* Work instructions: A precise retyping is required of every line from the one containing "by 2844 pixels." down to the one containing "label, 'wire', 'overhead wires')", both included, and of no other line.

* Rows from a 3D scene dataset:
--------------------------------------------------
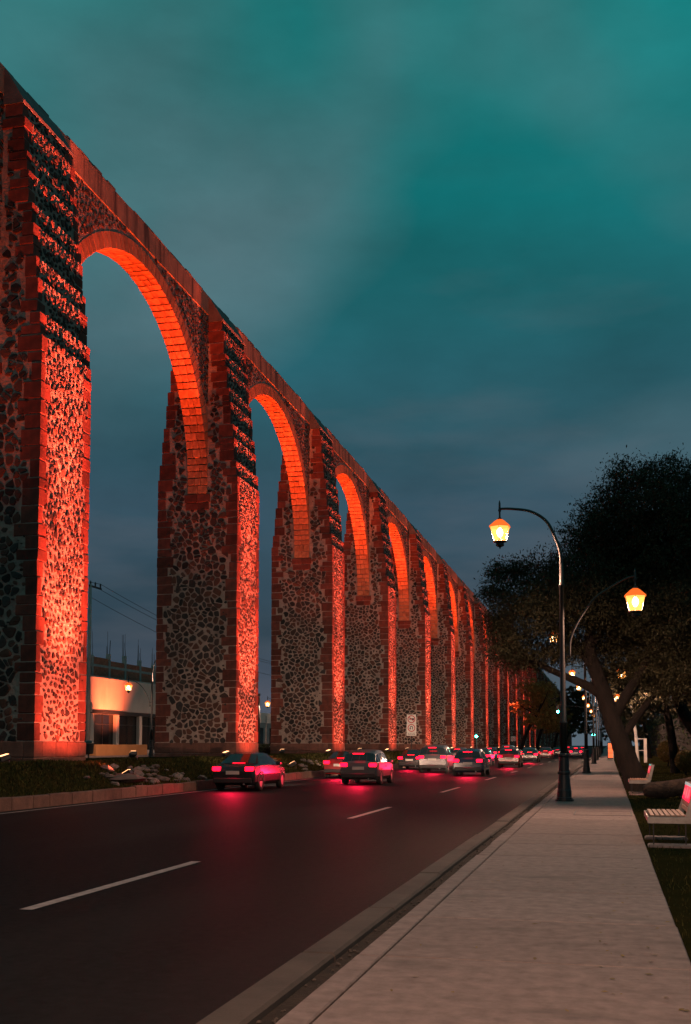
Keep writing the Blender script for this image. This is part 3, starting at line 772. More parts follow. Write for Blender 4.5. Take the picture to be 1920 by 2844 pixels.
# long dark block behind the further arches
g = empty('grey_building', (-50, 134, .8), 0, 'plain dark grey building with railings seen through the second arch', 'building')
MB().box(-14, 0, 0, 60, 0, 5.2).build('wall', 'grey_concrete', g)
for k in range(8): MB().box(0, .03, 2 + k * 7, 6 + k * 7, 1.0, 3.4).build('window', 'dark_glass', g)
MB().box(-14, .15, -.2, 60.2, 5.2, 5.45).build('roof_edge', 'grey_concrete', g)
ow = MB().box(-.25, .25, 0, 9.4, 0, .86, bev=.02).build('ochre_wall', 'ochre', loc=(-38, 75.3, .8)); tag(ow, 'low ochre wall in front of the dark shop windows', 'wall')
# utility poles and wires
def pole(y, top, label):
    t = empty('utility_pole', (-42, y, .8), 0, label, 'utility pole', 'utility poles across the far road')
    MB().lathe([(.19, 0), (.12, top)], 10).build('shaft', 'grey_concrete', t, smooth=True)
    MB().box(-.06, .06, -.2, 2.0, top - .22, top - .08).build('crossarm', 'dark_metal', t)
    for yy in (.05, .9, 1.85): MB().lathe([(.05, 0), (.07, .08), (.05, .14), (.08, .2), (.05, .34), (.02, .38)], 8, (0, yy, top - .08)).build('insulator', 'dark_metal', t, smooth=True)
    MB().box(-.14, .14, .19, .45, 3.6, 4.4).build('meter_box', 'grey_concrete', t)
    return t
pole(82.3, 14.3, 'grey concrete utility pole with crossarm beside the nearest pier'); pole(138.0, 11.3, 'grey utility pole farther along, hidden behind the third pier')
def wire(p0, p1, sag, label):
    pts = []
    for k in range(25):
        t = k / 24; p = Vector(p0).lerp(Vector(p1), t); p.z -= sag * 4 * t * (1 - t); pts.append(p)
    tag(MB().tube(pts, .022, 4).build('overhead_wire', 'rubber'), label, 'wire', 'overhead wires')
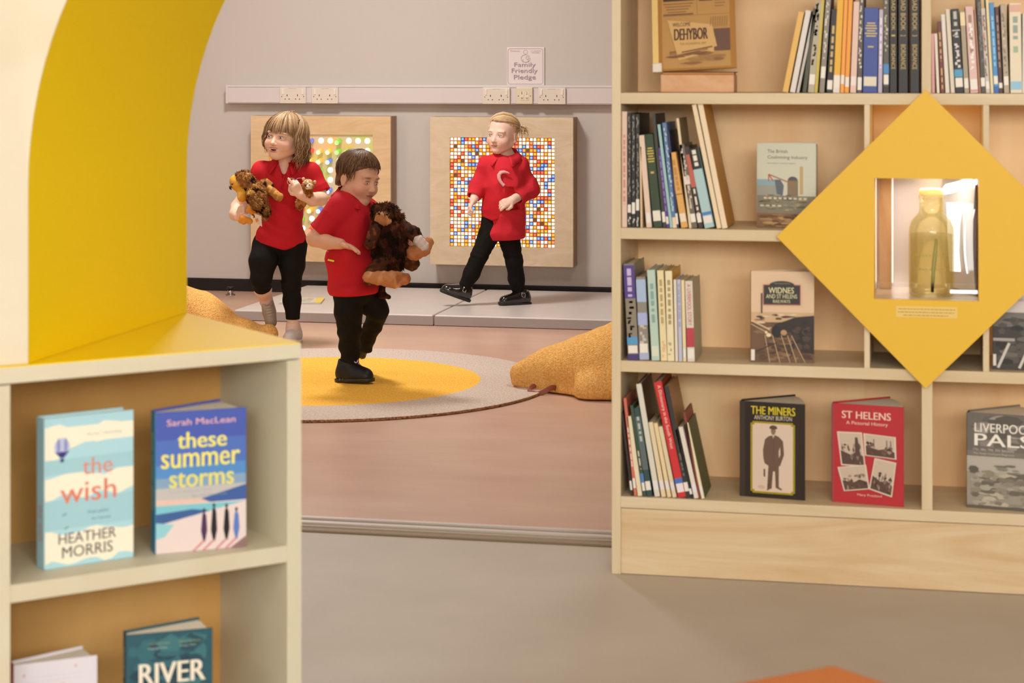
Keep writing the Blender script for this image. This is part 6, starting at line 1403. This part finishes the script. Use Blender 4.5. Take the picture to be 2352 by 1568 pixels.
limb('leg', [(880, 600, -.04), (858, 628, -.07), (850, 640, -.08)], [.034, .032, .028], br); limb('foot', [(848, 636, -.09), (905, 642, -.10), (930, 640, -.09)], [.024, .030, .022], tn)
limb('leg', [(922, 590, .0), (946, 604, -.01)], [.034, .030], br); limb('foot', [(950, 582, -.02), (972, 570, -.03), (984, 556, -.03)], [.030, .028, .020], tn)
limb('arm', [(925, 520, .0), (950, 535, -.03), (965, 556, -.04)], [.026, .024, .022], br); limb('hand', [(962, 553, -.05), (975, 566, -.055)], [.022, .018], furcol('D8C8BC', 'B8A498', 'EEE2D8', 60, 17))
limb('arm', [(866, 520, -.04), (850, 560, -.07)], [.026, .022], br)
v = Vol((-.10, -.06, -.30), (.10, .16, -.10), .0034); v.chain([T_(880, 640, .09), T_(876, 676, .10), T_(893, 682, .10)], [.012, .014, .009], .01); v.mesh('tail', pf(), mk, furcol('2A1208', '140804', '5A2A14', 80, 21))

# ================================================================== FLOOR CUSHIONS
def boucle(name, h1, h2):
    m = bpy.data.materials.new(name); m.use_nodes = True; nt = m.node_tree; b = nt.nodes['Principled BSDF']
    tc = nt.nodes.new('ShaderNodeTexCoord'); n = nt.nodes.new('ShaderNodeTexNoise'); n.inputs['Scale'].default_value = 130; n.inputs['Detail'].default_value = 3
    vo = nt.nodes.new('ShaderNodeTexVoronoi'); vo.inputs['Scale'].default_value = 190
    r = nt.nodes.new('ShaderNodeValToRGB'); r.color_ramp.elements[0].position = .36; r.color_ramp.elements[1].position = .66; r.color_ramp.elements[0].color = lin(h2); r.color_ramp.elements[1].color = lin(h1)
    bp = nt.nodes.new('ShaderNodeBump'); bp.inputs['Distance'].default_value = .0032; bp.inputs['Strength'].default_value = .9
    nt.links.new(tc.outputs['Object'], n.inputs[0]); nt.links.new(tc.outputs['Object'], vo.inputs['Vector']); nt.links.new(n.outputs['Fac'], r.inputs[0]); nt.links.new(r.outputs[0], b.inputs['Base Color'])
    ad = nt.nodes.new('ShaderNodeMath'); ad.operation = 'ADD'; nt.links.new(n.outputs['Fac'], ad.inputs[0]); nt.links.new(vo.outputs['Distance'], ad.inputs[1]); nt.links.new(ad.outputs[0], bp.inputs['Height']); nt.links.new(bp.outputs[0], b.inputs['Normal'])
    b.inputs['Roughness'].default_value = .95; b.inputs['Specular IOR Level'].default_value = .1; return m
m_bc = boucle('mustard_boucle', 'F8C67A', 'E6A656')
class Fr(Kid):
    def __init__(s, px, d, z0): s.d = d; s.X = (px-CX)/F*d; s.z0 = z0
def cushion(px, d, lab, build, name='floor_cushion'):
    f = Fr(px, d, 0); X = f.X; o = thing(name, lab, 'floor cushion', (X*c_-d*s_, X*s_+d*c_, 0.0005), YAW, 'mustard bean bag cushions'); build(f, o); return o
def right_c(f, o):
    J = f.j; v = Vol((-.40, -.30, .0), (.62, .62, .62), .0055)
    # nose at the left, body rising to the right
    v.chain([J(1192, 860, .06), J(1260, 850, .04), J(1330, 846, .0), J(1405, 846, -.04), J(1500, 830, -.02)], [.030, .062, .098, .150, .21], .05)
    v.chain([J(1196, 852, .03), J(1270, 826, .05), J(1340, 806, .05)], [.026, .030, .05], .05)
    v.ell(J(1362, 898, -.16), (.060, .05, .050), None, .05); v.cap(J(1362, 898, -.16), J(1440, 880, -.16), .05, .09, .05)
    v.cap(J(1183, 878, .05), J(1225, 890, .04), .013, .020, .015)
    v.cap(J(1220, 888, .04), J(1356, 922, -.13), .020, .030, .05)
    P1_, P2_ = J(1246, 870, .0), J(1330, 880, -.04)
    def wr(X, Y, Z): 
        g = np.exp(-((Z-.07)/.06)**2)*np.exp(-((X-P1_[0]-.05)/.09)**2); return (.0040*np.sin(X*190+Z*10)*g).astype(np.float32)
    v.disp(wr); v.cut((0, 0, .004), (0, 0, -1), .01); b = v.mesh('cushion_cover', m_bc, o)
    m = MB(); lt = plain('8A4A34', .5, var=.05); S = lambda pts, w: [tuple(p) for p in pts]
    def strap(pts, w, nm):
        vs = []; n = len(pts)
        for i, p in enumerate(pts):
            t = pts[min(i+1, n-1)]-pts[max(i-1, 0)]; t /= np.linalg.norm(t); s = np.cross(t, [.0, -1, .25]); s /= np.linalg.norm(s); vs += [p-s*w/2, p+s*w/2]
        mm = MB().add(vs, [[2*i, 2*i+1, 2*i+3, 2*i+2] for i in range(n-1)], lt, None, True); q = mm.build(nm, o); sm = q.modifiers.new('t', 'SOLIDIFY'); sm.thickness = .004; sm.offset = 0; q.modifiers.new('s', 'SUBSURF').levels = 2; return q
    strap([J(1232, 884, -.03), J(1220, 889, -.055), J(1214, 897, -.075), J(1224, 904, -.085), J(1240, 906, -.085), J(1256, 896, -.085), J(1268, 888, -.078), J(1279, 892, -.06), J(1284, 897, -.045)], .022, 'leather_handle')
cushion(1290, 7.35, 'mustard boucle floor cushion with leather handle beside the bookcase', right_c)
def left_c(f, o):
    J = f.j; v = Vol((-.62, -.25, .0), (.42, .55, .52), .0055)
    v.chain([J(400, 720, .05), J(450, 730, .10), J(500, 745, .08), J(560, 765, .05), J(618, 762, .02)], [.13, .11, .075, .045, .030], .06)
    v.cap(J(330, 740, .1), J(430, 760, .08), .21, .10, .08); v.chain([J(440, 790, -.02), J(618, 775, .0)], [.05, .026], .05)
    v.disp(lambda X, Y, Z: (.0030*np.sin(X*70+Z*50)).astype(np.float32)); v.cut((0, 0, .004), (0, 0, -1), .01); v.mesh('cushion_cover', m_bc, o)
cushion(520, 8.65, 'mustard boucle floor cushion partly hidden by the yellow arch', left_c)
--------------------------------------------------
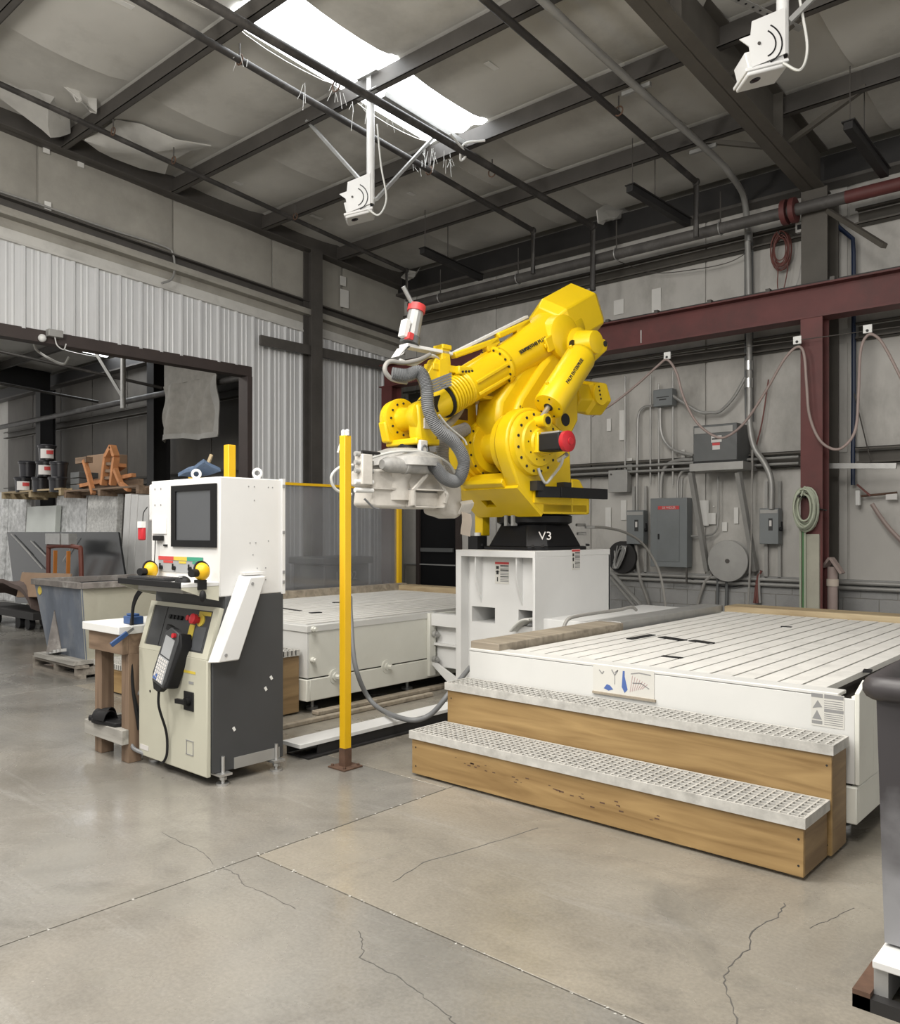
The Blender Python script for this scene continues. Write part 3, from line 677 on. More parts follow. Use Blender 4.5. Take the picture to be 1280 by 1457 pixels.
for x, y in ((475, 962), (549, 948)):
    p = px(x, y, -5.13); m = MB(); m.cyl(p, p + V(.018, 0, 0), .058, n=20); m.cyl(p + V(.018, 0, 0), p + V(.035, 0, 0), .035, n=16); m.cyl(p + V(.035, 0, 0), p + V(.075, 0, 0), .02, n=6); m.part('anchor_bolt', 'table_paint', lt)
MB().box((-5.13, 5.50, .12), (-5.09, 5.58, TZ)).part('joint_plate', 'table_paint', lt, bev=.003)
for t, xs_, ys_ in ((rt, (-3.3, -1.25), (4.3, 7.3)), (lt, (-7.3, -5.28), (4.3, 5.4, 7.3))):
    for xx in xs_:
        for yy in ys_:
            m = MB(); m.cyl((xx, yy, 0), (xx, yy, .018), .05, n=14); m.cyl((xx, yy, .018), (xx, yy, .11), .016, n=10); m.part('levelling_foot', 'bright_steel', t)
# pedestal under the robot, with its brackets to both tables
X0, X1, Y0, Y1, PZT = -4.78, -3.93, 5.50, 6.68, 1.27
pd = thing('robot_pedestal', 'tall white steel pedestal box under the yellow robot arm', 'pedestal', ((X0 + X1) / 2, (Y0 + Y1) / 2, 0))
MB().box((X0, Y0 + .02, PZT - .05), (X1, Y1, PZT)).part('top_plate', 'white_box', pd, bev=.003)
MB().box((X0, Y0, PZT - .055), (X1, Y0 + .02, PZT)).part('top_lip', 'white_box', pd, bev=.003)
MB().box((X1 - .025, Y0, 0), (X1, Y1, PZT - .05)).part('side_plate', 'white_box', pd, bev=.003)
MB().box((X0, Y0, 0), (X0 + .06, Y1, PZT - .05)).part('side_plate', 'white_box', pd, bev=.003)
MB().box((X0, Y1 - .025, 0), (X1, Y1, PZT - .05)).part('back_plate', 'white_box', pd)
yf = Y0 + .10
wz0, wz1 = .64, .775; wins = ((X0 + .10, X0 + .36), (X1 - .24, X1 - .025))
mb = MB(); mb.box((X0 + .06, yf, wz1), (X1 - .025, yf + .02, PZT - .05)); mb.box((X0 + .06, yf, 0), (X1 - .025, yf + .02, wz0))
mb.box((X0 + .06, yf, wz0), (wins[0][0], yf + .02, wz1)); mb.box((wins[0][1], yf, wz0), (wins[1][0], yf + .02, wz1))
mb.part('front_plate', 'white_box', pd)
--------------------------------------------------
* Reply:
Keep writing the Blender script for this image. This is part 3, starting at line 772. More parts follow. Write for Blender 4.5. Take the picture to be 1920 by 2844 pixels.
# long dark block behind the further arches
g = empty('grey_building', (-50, 134, .8), 0, 'plain dark grey building with railings seen through the second arch', 'building')
MB().box(-14, 0, 0, 60, 0, 5.2).build('wall', 'grey_concrete', g)
for k in range(8): MB().box(0, .03, 2 + k * 7, 6 + k * 7, 1.0, 3.4).build('window', 'dark_glass', g)
MB().box(-14, .15, -.2, 60.2, 5.2, 5.45).build('roof_edge', 'grey_concrete', g)
ow = MB().box(-.25, .25, 0, 9.4, 0, .86, bev=.02).build('ochre_wall', 'ochre', loc=(-38, 75.3, .8)); tag(ow, 'low ochre wall in front of the dark shop windows', 'wall')
# utility poles and wires
def pole(y, top, label):
    t = empty('utility_pole', (-42, y, .8), 0, label, 'utility pole', 'utility poles across the far road')
    MB().lathe([(.19, 0), (.12, top)], 10).build('shaft', 'grey_concrete', t, smooth=True)
    MB().box(-.06, .06, -.2, 2.0, top - .22, top - .08).build('crossarm', 'dark_metal', t)
    for yy in (.05, .9, 1.85): MB().lathe([(.05, 0), (.07, .08), (.05, .14), (.08, .2), (.05, .34), (.02, .38)], 8, (0, yy, top - .08)).build('insulator', 'dark_metal', t, smooth=True)
    MB().box(-.14, .14, .19, .45, 3.6, 4.4).build('meter_box', 'grey_concrete', t)
    return t
pole(82.3, 14.3, 'grey concrete utility pole with crossarm beside the nearest pier'); pole(138.0, 11.3, 'grey utility pole farther along, hidden behind the third pier')
def wire(p0, p1, sag, label):
    pts = []
    for k in range(25):
        t = k / 24; p = Vector(p0).lerp(Vector(p1), t); p.z -= sag * 4 * t * (1 - t); pts.append(p)
    tag(MB().tube(pts, .022, 4).build('overhead_wire', 'rubber'), label, 'wire', 'overhead wires')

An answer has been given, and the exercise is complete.